Problem statement
Which lines contain the string "Measure"? Please list every one of them.

------ Data listing ------

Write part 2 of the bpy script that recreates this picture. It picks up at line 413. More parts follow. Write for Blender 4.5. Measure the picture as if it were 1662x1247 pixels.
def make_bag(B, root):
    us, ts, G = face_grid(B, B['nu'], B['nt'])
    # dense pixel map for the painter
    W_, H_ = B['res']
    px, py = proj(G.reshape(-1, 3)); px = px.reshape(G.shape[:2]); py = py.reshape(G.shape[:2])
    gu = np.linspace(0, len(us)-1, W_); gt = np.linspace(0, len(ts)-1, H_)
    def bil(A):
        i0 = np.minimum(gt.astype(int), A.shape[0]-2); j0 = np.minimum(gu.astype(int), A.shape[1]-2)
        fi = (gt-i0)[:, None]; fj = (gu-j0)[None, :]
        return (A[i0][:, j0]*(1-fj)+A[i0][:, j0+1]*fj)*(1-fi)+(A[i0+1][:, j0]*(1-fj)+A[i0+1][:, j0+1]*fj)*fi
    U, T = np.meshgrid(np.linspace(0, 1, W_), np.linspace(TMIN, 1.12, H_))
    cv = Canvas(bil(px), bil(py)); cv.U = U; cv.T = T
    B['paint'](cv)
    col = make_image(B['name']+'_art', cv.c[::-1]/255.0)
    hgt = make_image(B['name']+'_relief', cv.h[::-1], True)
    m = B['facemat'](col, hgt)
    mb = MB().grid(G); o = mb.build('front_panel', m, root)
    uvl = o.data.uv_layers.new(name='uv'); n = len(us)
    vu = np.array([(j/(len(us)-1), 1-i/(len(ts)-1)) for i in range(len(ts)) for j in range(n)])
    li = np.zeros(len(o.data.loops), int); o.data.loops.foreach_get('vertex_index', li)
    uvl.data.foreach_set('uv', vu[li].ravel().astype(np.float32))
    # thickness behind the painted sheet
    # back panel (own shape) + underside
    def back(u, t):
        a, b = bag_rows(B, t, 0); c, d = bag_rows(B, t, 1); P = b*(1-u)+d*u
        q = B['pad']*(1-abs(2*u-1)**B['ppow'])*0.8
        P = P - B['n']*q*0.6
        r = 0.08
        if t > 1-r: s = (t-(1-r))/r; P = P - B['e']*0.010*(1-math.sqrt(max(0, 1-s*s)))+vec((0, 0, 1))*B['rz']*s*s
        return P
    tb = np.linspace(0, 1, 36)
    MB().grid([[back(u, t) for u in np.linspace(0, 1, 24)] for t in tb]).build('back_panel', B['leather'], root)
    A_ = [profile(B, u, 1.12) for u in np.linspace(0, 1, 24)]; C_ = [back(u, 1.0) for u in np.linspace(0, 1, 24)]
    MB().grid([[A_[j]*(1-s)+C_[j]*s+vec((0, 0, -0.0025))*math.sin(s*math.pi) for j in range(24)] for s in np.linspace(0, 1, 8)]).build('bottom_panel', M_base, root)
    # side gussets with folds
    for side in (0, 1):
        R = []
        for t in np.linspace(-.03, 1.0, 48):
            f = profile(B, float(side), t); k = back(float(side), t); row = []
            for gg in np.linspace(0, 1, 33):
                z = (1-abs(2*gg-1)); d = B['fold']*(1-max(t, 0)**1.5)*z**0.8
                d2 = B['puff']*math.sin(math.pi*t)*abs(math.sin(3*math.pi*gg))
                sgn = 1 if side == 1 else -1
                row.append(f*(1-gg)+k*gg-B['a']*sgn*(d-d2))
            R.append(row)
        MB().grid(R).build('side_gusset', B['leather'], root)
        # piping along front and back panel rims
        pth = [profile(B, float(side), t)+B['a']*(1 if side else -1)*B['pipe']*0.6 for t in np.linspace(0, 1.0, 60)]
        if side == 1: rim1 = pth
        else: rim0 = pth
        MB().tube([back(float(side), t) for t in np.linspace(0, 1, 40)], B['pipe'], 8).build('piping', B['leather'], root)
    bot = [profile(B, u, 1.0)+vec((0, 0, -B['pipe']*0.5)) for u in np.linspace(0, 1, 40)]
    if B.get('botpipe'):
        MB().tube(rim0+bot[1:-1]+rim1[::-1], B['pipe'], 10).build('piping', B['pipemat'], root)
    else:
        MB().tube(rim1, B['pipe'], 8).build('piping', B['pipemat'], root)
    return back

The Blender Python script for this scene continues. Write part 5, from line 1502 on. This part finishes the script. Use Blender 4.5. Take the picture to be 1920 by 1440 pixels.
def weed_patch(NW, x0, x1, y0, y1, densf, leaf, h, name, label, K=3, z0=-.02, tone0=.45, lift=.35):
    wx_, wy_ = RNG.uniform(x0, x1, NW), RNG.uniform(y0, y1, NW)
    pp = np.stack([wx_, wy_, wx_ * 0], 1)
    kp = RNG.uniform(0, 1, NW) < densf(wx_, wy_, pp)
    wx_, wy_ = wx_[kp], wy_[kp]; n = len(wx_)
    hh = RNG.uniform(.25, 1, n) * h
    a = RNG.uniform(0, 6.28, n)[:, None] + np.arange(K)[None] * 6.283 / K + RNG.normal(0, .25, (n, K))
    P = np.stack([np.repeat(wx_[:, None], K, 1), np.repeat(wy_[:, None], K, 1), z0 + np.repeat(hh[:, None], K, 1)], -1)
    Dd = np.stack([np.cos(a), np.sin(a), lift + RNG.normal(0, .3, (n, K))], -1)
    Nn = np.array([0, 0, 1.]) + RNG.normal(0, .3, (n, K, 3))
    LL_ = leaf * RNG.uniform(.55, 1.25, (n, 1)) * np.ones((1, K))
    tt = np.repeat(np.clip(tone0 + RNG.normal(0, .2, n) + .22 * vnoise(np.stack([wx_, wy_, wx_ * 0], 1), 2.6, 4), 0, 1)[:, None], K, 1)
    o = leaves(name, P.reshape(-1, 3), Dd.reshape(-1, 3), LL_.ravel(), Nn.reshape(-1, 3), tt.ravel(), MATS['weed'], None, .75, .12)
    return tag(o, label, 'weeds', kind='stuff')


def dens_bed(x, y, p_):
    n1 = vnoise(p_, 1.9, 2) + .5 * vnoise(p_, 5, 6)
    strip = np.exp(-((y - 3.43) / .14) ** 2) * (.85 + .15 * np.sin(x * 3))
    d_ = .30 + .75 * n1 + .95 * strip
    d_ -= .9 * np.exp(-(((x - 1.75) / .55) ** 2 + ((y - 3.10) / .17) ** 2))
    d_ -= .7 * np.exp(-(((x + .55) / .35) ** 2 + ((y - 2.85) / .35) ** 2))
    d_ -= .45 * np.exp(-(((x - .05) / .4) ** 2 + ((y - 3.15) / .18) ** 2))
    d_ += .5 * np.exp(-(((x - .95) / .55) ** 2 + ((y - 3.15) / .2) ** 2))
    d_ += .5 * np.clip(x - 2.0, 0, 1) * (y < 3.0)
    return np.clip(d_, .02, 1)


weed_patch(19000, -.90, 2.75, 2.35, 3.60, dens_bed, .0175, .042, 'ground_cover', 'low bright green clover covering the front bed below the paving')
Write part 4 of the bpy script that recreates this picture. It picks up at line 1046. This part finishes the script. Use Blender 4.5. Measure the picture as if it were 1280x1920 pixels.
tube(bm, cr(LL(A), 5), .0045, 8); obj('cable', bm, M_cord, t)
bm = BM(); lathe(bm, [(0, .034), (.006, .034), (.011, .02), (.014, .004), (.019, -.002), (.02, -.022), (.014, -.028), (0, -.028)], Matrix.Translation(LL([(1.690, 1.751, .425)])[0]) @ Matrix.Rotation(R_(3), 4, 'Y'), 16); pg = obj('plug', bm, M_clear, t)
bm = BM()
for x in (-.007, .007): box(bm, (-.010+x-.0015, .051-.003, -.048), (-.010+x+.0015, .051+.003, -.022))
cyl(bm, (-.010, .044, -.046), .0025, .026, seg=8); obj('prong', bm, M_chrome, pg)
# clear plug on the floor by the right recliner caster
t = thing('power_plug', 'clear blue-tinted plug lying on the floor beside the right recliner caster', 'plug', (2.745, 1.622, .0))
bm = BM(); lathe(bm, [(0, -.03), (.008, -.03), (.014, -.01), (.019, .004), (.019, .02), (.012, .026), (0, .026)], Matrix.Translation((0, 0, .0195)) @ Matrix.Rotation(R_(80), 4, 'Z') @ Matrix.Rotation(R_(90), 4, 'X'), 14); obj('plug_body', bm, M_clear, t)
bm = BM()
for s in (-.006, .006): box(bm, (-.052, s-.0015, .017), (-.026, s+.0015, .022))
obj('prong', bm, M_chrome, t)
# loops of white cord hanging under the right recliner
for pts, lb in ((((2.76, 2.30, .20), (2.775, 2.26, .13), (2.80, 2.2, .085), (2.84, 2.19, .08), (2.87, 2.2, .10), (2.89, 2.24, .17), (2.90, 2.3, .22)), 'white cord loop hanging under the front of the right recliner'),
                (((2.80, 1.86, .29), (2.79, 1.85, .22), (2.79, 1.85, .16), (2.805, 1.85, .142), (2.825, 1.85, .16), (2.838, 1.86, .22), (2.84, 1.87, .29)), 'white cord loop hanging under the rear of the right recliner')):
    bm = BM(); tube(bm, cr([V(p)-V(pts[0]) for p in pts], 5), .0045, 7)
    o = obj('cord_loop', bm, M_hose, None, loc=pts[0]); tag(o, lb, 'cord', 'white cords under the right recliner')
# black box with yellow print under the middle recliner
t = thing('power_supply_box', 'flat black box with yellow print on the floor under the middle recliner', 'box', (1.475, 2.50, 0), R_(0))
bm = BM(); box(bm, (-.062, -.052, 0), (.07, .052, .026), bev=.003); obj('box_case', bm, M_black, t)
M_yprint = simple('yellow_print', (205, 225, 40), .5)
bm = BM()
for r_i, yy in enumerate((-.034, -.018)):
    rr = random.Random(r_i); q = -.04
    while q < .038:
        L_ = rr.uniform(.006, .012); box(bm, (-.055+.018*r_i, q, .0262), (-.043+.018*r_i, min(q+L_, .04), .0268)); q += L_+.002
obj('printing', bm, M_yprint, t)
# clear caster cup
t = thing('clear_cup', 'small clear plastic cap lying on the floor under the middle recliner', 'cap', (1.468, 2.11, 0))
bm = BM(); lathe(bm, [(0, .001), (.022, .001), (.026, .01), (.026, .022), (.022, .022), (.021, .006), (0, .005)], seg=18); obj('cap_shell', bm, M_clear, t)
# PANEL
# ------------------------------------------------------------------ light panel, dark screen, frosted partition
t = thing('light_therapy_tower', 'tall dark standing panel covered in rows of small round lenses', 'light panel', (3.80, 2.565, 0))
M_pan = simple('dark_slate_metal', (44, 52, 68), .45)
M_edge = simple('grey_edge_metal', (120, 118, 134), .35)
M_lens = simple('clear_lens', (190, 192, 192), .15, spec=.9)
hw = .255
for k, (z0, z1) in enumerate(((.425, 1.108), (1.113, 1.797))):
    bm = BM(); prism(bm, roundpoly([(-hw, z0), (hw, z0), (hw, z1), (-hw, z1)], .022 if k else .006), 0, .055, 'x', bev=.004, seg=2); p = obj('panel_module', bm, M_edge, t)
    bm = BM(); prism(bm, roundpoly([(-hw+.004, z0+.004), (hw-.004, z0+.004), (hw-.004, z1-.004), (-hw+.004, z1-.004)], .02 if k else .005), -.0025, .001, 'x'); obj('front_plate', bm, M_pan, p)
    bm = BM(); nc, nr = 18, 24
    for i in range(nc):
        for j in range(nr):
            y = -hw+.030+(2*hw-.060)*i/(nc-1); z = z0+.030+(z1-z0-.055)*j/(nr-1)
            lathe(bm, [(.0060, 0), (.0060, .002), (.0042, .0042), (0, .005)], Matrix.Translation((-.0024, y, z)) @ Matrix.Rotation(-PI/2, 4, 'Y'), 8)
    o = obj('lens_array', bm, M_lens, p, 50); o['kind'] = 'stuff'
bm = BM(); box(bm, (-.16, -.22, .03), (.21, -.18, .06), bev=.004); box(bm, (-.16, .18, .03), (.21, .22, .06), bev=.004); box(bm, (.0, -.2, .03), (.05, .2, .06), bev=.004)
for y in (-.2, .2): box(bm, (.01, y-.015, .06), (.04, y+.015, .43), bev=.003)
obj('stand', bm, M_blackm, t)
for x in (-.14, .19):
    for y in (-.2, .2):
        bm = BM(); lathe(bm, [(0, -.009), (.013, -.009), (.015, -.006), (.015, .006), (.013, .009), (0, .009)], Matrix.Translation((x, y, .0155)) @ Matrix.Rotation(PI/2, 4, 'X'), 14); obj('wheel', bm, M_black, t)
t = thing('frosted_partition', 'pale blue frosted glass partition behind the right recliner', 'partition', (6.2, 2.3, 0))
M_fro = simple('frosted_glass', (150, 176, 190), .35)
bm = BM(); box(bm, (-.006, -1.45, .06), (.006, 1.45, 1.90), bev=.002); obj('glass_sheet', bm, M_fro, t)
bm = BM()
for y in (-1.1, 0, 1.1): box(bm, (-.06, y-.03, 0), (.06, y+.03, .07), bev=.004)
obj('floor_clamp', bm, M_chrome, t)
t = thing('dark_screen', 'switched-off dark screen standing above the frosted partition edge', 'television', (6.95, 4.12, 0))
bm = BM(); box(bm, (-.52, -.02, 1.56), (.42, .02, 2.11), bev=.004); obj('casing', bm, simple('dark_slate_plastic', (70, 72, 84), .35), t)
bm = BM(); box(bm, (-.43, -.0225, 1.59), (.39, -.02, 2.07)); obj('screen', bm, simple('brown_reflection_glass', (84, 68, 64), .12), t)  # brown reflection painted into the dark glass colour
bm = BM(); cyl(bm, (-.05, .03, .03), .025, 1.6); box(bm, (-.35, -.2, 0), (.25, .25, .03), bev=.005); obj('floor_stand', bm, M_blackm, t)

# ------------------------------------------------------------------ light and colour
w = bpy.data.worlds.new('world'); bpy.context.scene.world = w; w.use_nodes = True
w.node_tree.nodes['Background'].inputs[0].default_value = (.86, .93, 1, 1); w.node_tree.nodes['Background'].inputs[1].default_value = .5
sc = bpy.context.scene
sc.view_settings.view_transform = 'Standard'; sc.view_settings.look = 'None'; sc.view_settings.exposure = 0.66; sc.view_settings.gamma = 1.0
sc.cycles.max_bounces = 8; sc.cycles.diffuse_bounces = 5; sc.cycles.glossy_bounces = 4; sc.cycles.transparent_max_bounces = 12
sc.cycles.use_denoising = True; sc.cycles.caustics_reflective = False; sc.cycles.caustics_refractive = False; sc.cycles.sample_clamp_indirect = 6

------

The result
Write part 2 of the bpy script that recreates this picture. It picks up at line 413. More parts follow. Write for Blender 4.5. Measure the picture as if it were 1662x1247 pixels.
Write part 4 of the bpy script that recreates this picture. It picks up at line 1046. This part finishes the script. Use Blender 4.5. Measure the picture as if it were 1280x1920 pixels.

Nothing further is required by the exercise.